India's Directorate General of Trade Remedies (DGTR) has proposed the imposition of anti-dumping duties on suppliers of flexible slabstock polyols from China and Thailand. The recommendation suggests these duties be enforced for a five-year period, unless repealed prior to that.
Under this proposal, imports from Wanhua Chemical will incur a duty of $534 per metric ton, while other Chinese producers will face a duty of $608 per metric ton. Thai producers will be subject to a duty of $480 per metric ton, except for GC Polyols, whose products will carry a duty of $470 per metric ton.

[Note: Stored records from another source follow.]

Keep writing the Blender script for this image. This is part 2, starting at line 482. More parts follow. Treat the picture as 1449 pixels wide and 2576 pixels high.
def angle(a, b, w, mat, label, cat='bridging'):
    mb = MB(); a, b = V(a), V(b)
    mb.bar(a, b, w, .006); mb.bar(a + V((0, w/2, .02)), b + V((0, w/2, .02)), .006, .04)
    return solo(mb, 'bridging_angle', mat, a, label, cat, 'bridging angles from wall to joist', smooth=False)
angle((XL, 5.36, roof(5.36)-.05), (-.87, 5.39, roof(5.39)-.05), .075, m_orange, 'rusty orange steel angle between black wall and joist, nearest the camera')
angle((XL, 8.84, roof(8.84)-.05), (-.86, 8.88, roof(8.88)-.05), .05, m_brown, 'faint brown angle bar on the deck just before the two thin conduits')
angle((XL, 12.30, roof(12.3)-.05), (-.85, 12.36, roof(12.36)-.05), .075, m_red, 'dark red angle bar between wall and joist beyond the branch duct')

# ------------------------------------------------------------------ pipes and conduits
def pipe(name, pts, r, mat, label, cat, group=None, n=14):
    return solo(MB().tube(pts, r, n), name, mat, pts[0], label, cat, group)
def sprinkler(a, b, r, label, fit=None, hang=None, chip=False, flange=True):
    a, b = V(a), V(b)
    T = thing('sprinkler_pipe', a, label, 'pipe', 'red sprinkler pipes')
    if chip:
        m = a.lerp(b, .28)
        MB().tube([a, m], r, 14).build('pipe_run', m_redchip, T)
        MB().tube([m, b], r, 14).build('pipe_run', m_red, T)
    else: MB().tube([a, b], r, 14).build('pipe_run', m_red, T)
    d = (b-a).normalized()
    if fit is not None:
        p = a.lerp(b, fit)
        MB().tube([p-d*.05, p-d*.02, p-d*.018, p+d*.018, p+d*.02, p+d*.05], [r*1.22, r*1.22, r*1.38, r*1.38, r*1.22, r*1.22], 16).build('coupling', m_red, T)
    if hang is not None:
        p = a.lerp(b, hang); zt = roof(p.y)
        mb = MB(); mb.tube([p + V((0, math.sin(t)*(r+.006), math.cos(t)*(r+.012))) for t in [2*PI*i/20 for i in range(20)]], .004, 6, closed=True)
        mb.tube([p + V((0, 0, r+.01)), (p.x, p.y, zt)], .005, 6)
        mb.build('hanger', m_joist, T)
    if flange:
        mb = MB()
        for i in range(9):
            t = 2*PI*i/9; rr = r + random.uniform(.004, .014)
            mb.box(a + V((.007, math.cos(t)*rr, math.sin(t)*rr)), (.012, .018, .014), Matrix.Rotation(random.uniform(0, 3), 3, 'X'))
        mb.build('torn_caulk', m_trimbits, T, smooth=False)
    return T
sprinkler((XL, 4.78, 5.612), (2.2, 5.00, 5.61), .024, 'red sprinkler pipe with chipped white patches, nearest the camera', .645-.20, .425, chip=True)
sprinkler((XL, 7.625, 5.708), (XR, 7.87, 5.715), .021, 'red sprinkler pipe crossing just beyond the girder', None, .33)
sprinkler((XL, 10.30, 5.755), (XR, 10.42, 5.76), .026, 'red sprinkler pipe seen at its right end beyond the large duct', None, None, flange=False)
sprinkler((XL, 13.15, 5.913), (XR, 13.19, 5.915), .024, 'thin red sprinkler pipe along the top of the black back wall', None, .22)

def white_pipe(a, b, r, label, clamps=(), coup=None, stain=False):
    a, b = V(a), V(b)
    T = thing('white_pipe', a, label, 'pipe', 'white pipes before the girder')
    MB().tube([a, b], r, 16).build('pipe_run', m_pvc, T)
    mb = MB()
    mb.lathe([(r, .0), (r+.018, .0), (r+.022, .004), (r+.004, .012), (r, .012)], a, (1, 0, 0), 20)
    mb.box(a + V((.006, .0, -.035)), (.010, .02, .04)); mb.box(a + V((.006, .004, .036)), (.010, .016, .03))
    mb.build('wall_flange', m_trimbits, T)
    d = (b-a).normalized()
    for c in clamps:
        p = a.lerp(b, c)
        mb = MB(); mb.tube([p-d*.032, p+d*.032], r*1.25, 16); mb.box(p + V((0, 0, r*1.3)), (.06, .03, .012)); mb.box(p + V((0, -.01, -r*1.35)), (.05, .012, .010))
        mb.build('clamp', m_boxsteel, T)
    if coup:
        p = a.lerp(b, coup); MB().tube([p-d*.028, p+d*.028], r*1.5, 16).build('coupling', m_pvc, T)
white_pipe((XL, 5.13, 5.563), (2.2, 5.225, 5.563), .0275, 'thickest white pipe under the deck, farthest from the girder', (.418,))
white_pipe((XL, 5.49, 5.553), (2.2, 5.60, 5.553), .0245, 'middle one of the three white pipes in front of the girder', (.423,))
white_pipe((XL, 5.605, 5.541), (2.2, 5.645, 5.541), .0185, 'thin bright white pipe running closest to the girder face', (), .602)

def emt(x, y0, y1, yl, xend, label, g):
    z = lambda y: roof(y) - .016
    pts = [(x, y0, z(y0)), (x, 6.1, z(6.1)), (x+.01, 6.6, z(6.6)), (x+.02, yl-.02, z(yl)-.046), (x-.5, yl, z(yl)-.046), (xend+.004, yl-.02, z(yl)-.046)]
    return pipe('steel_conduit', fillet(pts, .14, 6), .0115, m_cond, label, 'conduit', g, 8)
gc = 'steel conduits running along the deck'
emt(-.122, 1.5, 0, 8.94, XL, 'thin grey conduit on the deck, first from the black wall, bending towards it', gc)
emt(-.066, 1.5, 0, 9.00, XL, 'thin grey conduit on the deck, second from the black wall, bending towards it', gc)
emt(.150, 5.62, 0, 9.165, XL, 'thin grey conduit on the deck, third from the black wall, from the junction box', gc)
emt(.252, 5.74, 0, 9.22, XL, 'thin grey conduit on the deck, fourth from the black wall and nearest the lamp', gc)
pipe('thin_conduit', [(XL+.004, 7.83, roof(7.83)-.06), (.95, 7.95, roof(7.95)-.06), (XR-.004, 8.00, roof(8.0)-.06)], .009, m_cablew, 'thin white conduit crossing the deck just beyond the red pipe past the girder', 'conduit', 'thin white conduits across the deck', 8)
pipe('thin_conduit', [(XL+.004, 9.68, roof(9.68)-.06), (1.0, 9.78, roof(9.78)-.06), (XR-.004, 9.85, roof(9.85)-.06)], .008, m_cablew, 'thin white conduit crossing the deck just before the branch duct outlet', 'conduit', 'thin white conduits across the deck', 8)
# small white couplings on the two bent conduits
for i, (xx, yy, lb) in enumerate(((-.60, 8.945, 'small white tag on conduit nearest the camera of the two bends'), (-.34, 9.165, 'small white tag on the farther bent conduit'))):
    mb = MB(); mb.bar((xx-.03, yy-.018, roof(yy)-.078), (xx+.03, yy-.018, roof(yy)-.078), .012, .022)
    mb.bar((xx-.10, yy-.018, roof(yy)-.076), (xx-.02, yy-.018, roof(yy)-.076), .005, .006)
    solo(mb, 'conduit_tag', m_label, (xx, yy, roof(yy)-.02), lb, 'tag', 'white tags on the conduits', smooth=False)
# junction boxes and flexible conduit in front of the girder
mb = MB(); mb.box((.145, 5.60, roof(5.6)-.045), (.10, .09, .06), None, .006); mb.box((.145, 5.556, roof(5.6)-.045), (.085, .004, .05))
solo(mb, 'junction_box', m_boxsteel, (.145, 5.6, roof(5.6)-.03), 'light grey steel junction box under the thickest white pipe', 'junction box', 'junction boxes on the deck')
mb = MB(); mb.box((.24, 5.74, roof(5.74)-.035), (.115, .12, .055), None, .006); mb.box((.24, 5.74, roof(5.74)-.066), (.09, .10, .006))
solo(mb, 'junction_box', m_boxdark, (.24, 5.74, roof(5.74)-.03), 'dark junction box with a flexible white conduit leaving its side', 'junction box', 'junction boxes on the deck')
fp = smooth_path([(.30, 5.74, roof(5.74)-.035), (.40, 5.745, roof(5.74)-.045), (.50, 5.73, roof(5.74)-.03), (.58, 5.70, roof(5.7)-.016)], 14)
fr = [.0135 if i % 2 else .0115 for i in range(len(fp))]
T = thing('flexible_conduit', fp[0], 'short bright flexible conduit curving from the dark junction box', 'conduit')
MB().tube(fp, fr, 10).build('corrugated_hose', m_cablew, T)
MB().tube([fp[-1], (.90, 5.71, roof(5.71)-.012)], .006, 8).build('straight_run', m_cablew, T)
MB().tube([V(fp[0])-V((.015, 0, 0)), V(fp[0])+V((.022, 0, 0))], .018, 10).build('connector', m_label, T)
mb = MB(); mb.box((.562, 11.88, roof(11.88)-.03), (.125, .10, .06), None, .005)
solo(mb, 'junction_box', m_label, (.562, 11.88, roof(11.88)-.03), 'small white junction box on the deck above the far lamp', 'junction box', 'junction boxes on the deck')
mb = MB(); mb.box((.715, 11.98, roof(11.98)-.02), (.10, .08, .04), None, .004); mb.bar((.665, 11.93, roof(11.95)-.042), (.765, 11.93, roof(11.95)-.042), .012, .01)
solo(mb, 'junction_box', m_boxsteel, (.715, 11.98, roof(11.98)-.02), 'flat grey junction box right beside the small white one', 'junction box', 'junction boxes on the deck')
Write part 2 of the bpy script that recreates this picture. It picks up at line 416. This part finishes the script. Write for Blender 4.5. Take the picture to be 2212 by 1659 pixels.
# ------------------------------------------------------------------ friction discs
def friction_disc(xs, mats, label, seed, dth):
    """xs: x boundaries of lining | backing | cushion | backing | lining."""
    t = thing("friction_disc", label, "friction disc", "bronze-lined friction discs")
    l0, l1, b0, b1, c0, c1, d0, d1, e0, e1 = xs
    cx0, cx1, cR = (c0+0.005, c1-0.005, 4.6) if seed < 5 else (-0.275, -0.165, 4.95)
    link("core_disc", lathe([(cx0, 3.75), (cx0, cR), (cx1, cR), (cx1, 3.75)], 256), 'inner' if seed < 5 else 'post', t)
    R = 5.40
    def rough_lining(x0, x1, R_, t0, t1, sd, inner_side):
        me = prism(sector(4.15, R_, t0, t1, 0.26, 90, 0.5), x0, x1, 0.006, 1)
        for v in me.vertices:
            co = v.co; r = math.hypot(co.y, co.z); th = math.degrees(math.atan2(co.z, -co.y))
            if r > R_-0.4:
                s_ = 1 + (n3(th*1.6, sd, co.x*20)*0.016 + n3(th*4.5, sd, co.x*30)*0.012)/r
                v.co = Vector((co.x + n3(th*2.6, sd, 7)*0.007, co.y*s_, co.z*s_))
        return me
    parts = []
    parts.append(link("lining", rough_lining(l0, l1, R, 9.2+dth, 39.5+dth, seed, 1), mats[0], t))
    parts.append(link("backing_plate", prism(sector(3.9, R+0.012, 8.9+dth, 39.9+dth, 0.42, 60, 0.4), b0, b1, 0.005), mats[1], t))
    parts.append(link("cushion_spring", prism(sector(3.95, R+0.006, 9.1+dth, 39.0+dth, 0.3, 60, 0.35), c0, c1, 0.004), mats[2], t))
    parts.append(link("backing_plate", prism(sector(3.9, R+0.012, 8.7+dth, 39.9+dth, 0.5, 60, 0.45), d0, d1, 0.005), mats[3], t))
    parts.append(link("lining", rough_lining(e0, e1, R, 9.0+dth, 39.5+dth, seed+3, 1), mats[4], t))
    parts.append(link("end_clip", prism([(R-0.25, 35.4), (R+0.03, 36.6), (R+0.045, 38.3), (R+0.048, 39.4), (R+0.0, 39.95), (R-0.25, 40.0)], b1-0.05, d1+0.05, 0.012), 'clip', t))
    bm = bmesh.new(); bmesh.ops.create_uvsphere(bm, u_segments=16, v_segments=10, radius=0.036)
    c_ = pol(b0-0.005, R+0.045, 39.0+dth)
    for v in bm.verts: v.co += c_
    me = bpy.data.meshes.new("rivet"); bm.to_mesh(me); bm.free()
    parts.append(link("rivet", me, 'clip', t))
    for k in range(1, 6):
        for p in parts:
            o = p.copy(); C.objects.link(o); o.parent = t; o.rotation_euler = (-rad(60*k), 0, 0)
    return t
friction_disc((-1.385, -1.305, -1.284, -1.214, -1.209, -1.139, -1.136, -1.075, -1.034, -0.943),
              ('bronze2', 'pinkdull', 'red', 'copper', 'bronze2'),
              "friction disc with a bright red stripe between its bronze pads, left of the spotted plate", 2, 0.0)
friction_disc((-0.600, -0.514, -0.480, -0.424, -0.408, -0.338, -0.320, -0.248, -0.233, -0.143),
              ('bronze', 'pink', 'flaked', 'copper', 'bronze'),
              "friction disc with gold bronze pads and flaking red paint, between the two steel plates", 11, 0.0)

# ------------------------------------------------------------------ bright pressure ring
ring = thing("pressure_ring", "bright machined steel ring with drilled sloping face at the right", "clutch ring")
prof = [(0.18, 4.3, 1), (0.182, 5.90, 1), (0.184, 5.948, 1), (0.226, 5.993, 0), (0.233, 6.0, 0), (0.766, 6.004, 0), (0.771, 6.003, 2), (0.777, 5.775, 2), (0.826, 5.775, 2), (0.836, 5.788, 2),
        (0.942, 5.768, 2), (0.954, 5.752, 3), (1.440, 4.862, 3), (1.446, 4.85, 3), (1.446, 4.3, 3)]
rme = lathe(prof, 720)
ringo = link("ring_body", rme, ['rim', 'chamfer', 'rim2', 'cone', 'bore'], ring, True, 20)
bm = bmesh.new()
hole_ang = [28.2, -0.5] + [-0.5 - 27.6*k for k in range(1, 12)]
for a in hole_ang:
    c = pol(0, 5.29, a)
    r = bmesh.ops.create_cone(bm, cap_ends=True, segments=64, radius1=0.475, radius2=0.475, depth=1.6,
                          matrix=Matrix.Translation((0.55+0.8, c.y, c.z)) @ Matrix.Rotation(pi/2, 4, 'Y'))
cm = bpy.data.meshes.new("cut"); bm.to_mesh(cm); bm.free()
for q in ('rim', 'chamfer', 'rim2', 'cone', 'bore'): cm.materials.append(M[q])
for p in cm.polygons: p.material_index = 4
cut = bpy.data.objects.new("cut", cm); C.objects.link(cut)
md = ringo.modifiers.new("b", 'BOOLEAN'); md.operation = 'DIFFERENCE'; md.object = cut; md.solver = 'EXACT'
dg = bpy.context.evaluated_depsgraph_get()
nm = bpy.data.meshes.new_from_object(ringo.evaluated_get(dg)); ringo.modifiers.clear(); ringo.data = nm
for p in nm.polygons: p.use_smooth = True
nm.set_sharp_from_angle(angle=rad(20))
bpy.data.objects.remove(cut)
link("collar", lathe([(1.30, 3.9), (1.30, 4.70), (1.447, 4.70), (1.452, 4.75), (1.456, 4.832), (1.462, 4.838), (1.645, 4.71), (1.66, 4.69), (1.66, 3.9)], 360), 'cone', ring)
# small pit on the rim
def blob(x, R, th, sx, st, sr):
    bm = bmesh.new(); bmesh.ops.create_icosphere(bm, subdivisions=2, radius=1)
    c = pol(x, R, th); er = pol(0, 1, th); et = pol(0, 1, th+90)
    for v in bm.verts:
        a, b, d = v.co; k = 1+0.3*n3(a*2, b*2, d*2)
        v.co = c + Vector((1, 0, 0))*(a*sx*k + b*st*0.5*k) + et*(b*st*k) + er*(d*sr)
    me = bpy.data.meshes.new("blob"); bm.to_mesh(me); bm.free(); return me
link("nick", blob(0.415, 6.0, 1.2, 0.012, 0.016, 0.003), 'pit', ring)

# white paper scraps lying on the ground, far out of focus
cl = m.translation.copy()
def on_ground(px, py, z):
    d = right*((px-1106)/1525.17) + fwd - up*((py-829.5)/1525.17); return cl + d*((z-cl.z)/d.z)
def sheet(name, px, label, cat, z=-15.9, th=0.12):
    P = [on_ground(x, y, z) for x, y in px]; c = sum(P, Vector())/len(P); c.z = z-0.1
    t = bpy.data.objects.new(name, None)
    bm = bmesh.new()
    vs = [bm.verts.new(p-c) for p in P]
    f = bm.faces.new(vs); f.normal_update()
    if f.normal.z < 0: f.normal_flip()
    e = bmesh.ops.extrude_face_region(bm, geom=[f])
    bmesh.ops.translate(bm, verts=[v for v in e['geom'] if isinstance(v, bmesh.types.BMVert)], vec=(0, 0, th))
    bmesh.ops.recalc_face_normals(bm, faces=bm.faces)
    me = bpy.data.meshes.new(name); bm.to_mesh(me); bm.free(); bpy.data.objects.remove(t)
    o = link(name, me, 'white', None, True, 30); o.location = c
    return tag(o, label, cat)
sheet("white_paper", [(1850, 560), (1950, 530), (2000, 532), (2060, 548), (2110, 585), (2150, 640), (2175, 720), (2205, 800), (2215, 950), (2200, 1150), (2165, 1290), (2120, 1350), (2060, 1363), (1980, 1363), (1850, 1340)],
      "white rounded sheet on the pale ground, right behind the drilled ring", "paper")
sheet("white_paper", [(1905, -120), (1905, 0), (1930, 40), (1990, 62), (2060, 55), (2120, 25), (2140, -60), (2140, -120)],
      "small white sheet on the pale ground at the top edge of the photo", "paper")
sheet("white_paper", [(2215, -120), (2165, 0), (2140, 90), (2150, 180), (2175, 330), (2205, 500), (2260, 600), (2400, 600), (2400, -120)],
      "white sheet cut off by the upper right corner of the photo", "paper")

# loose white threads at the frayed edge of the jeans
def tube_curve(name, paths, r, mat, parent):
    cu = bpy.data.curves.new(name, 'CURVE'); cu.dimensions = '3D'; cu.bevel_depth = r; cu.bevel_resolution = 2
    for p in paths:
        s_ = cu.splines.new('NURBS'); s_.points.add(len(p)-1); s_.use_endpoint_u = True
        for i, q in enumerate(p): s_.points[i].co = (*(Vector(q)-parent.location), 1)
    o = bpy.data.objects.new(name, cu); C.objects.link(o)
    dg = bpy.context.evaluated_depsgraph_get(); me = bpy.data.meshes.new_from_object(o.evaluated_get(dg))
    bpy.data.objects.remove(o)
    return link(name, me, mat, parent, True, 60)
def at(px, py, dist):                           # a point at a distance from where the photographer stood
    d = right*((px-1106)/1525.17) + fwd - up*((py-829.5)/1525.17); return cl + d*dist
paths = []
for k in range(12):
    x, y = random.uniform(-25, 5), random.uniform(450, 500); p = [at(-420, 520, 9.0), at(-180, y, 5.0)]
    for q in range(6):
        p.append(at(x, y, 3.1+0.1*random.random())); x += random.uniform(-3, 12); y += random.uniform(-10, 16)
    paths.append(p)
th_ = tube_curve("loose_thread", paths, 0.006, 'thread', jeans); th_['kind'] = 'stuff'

The investigation, conducted over the course of a year by DGTR, was initiated following a petition from Manali Petrochemicals, based in Chennai. Manali Petrochemicals is the sole producer of these polyols in India.
According to DGTR, India's current capacity for flexible slabstock polyols stands at approximately 50,000 metric tons per year, yet it is operating at only around two-thirds of this capacity. The report suggests that the remaining capacity is unutilized due to imports being favored over domestic production, primarily because of lower pricing rather than a genuine supply-demand gap.
DGTR further highlights that aggressive dumping, price undercutting, and underselling have prevented the domestic industry from utilizing its capacity effectively, consequently hindering any expansion efforts.